Courting's New Last Name
By: Miles Silverstein
New Last Name – the alt-pop of the future. 26th January saw the release of the second LP from Liverpool-based art punks, Courting. New Last Name is genuine and refreshing – a record replete with ingenious sound and innovative fusions while masterfully holding an authentic underpinning of love and loss in the modern world.
Recorded alongside their 2022 debut Guitar Music, though released a year and a half later, New Last Name sets a high bar. If the widely-acclaimed Guitar Music was just the throwaways, gimme the good stuff! Nonetheless, Courting manages to deliver in a way that not only comfortably settles them into the alt-pop canon, but sets the stage for the future of the genre.

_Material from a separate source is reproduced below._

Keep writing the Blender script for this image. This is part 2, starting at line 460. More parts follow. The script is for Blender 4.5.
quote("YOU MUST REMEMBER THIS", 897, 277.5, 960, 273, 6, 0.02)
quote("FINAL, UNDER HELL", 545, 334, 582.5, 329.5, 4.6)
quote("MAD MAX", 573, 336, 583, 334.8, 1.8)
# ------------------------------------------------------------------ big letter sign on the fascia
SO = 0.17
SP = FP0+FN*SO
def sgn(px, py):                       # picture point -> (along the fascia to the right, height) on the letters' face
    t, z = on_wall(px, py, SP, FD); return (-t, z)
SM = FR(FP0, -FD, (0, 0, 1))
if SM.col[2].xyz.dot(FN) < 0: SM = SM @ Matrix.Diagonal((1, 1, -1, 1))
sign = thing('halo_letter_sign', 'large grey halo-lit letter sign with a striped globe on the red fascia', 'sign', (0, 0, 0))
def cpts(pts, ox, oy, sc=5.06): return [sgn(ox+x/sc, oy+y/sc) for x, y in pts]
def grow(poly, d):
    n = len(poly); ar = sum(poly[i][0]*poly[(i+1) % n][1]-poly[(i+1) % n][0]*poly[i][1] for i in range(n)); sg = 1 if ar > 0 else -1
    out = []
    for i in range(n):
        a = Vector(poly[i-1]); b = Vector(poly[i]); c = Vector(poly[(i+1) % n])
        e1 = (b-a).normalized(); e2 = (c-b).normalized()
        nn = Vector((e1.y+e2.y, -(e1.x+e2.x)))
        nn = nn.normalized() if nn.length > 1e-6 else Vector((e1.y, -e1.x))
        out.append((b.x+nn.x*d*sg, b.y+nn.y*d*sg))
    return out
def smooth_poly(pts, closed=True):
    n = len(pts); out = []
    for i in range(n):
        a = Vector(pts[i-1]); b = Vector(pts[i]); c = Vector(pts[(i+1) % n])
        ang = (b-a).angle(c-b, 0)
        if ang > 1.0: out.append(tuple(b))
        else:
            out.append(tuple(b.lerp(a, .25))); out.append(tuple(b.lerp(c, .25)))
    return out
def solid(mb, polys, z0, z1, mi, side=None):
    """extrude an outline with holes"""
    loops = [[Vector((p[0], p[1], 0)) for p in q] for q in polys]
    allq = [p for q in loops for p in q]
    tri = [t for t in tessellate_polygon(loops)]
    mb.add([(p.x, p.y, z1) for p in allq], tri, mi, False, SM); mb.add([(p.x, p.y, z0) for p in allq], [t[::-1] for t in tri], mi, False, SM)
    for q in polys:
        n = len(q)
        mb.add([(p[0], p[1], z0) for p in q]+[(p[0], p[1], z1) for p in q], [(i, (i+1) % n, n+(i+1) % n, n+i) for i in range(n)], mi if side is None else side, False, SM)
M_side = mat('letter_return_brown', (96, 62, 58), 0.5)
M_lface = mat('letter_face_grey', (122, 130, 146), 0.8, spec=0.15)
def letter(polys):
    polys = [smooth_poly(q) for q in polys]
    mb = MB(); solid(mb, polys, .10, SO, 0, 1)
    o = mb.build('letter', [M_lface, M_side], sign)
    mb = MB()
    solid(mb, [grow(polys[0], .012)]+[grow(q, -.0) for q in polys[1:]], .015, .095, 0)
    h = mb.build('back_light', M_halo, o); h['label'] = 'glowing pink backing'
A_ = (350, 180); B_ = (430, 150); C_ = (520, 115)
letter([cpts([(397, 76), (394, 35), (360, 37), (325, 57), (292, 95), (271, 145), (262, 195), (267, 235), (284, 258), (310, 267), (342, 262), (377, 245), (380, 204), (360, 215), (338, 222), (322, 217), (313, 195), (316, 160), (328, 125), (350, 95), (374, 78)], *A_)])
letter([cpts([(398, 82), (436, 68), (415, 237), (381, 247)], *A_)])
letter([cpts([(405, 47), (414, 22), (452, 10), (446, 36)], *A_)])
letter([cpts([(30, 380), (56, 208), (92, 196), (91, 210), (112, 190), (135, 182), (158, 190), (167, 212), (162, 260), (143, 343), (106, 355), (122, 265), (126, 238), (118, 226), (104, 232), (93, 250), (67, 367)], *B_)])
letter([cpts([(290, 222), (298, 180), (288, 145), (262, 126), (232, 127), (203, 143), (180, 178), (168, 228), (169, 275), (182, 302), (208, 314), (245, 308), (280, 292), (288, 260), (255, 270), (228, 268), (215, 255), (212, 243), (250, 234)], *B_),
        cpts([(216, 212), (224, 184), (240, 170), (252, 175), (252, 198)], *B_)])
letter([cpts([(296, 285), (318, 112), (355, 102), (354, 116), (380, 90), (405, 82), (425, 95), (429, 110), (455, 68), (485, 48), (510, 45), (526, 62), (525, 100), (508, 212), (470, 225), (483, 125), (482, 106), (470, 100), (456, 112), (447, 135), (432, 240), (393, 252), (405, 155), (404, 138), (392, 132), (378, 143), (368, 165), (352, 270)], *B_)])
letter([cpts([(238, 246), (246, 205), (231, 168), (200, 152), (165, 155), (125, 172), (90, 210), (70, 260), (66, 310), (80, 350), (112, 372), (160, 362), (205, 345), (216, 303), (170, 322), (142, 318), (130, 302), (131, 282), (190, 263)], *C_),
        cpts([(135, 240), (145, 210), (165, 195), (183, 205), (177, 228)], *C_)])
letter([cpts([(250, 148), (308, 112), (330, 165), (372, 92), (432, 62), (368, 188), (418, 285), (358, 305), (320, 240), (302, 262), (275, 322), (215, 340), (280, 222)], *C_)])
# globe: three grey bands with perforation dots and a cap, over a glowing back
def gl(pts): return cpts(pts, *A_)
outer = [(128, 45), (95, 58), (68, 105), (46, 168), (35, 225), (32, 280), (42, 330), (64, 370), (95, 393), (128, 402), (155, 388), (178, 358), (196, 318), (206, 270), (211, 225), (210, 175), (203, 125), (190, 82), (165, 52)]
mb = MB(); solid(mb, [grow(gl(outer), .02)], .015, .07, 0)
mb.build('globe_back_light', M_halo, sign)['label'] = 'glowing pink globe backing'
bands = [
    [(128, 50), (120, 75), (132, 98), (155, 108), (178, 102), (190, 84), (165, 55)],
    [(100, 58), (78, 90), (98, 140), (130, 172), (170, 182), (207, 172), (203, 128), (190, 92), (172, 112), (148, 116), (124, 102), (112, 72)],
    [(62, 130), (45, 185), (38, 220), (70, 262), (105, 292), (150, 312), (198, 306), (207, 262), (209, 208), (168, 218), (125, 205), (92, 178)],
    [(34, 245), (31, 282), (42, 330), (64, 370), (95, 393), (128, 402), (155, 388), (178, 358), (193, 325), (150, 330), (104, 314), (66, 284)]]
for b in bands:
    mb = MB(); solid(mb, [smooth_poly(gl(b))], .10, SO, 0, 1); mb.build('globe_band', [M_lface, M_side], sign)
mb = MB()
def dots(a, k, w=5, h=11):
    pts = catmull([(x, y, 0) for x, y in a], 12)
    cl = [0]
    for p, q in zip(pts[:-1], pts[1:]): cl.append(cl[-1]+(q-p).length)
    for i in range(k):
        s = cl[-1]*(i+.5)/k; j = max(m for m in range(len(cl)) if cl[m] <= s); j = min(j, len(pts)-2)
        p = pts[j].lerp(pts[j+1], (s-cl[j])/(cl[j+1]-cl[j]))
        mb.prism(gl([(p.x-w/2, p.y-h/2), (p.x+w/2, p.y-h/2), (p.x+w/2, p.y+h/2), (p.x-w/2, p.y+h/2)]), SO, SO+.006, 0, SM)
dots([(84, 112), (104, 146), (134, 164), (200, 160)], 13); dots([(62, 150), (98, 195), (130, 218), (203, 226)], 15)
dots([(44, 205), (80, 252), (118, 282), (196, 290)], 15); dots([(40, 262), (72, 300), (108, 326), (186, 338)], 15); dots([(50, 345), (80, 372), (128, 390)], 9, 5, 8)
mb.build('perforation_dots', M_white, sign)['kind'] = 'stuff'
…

Courting is a band situated confidently in the space between identities. Their first record started off with ‘Cosplay/Twin Cities,’ a seemingly serene harp composition that melts its face off (think Terminator 2) to reveal an industrial robot-stomp that sets the tone for the myriad electronic influences peppered across the rest of the album. Sure there’s guitar music, as advertised, but the album is so much more. It’s a rough expression of a special discontentment, a transitory moment between their strict post-punk beginnings (see EP Grand National, singles ‘Football’, ‘David Byrne’s Badside’) and the fluidly creative point where they find themselves now. Through catchy hooks and slick pop sheens, the band conveys fresh experimentations and steps out of the shell they wore for their earlier output. The electronica of Guitar Music is all over New Last Name, and the way in which Courting balanced themselves between hyperpop, britpop, and post-punk is so damned creative and genuine that there’s no way these guys don’t break out in the next few months – big time! Through the reggaeton influence of ‘The Hills’ or hyperpop breaks in ‘Happy Endings’, it’s clear that the band has found a voice that is both authentic and an inspiring harbinger of pop to come.
I’ve been to two Courting shows. Front row each time. And the next time they’re in Edinburgh, I’ll be in the front row too. I’ve seen the whites of frontman Sean Murphy-O’Neill’s eyes, stolen smiles and winks from guitarist Joshua Cope, and taken a setlist from the offering hands of bassist Connor McCann. The first of these shows was prior to the release of their first record, and that setlist bore finished songs that would not see a widely available studio recording until January 2024. I vividly remember the walk back home: ears ringing, voice shot, my shirt soaked with sweat, and wearing a broad smile. A year and a half later, that same grin is creeping across my face as ‘Happy Endings’ flirts with hyperpop a minute and forty five seconds in, only to open up into a stadium pop anthem that makes Everything Everything look like amateur hour.
And with a seamless transition, we are led into the tour de force that is ‘America,’ the closing track and New Last Name’s namesake. In contrast to more fun and happy-go-lucky odes like ‘We Look Good Together’ or ‘Flex’, ‘America’ gets real. Rife with brilliant metaphors about a doomed situationship, the suite begs the utmost sympathy with its repeats of “I know we talk quite a lot, but I just don’t want to get involved just yet.” It is pained. It is real. Eschewing the traditional ballad’s penchant for touchy, longful strokes of surrealist loving, ‘America’ evokes the same affectionate dispossession instead with the simplicity of comfort (as O’Neill puts it, “involved not in the Celine Dion way – we watched Amazon Prime, and I slept that night”). It invokes the struggle of belonging somewhere, to someone, in this out-of-touch, alienated epoch; if just for a moment there could be some assurance, some recompense and safety from a marooning day-to-day. Courting has doubtless assumed the mantle of lonely bedroom tearful scream-pop, the perfect soundtrack to the seemingly minimal yet emotionally maximal break-off. Maybe it never was, but now that it never will be, it hurts all the more: “We can talk, it just won’t be the same. You’ve got an 020 number now – you’ve got a new last name.”